Ask the Yangxifu: How Do I Explain Goth To My Boyfriend?

A girl wearing a black hoodie with white skulls on it.
(photo by Laura Mountford)

Miskatonic asks:

I’m in a fairly new relationship myself with a nice grad student from China. I’m kind of at a loss as to how I should explain what Goth is to someone who doesn’t have many points of reference for Western culture in general. My clothing style is so subtle I can pass for normal most of the time, but the same cannot be said of my house. He’s going to want to come over to my place at some point and I’m going to have to explain why there’s bats and skulls and spiders on everything. He’s going to think I’m nuts. Help!


My thought — which is perhaps not exactly answering your question — is this: clearly, this guy seems to like you. Best case scenario, he really likes you for who you are. So what if he doesn’t know goth? Does he need to? I’ll bet if he saw all the bats, skulls and spiders in your house, he would just consider it “normal” for Westerners (as Chinese tend to think we’re rather bizarre anyhow). I doubt he’d push you for an explanation on any of it.

But if you had to tell him something, just use the “Westerners are bizarre” excuse, though in nicer wording (such as “we like being different, being individuals,” that sort of thing). Chances are, he won’t push you for anything more than that.

And if all goes well, heck, you two might not be doing much talking at all for the rest of the visit — in a good sort of way. 😉

What do you think?

Do you have a question about life, dating, marriage and family in China/Chinese culture (or Western culture)? Send me yours today.

8 Replies to “Ask the Yangxifu: How Do I Explain Goth To My Boyfriend?”

  1. Well, at least bats are lucky in Chinese culture!

    Explaining subcultures is pretty hard, I’ve found, even when the person I’m explaining it to is fairly international. I’ve yet to find a good way, so unfortunately all I can say is good luck!

  2. OMG, every time I come across the word “goth”, it reminds me of batman and goth-am city. Haha..Your Chinese bf gonna be kind of taken aback and think you are kind of er..strange if he didn’t quite expect you to be er.. into goth. But like as not, he should be able to get it when you explain to him. Like Naomi said, bat is luckily a good omen to the Chinese people.

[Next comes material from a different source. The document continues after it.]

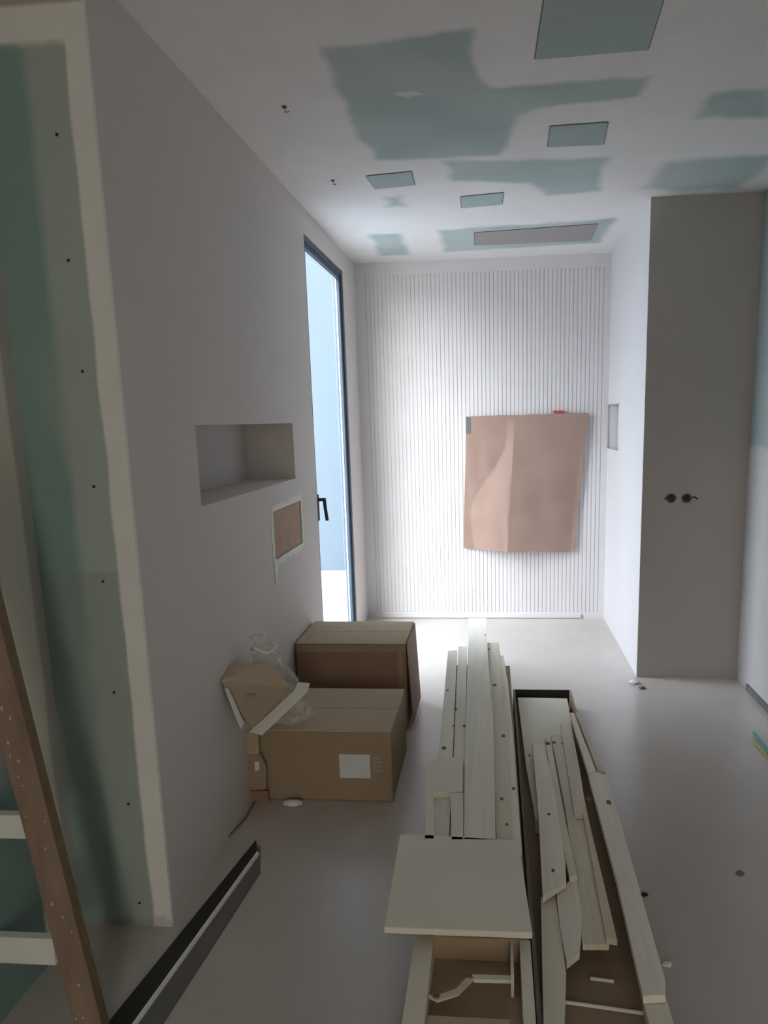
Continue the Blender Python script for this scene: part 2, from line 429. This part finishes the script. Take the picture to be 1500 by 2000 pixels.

Bat is 蝙蝠 bianfu in Mandarin and fu 福 is fortune. Maybe, he might even take to goth and things gothic. So, don’t worry.

  3. All I can say is good luck 🙂 hopefully he’ll like you for you. I have unusual tastes in music or TV shows, so if I’ll meet with my Chinese crush, I might have to show him some episodes from Just Shoot Me or Sitting Ducks or Gargoyles or Arthur and hope he won’t make fun of me for liking those shows…

  4. It is not such a foreign concept. It really depends on what kind of guy you are dealing with. Plenty of Chinese are aware of the music genre (哥特 in chinese, pronounced as Ge Te). Even in Chinese cities such as Shanghai and Beijing, these sub-cultures are present and have underground following. You will probably end up explaining what “Goth” is again because chances are what he was exposed to won’t be the same thing.

  5. Goth is already a native cultural thing in Japan since very early on.

    Chinese people with any level of exposure to manhua, translated from manga, would no doubt have read plenty of comics based around this subject. One title that springs to mind is “Desu Nōto”, Death Note. God help us if he doesn’t know Death Note. Let me be clear: it is huge in Asian countries.

    If your Chinese friend doesn’t know Goth, he is probably in the minority, one that is too pent up to watch a Japanese dorama series. Hardly surprising, as there is yet an outstanding war debt handed down from the 1940s. Many young mainlanders in age group same as you have put that debt aside in pursuit of anime, manga and cosplay. But time and again a few 50 Cent Party members would sound the battle cry, “dadao riben guizi”, down with the Japanese demons. By and large these people do not appear to represent the voice of the people, something we should be thankful for.

    Anyway the point is, it’s incumbent on you to educate him/her in the subject. You may also use Brandon Lee’s “Crow” (1993) for an introduction.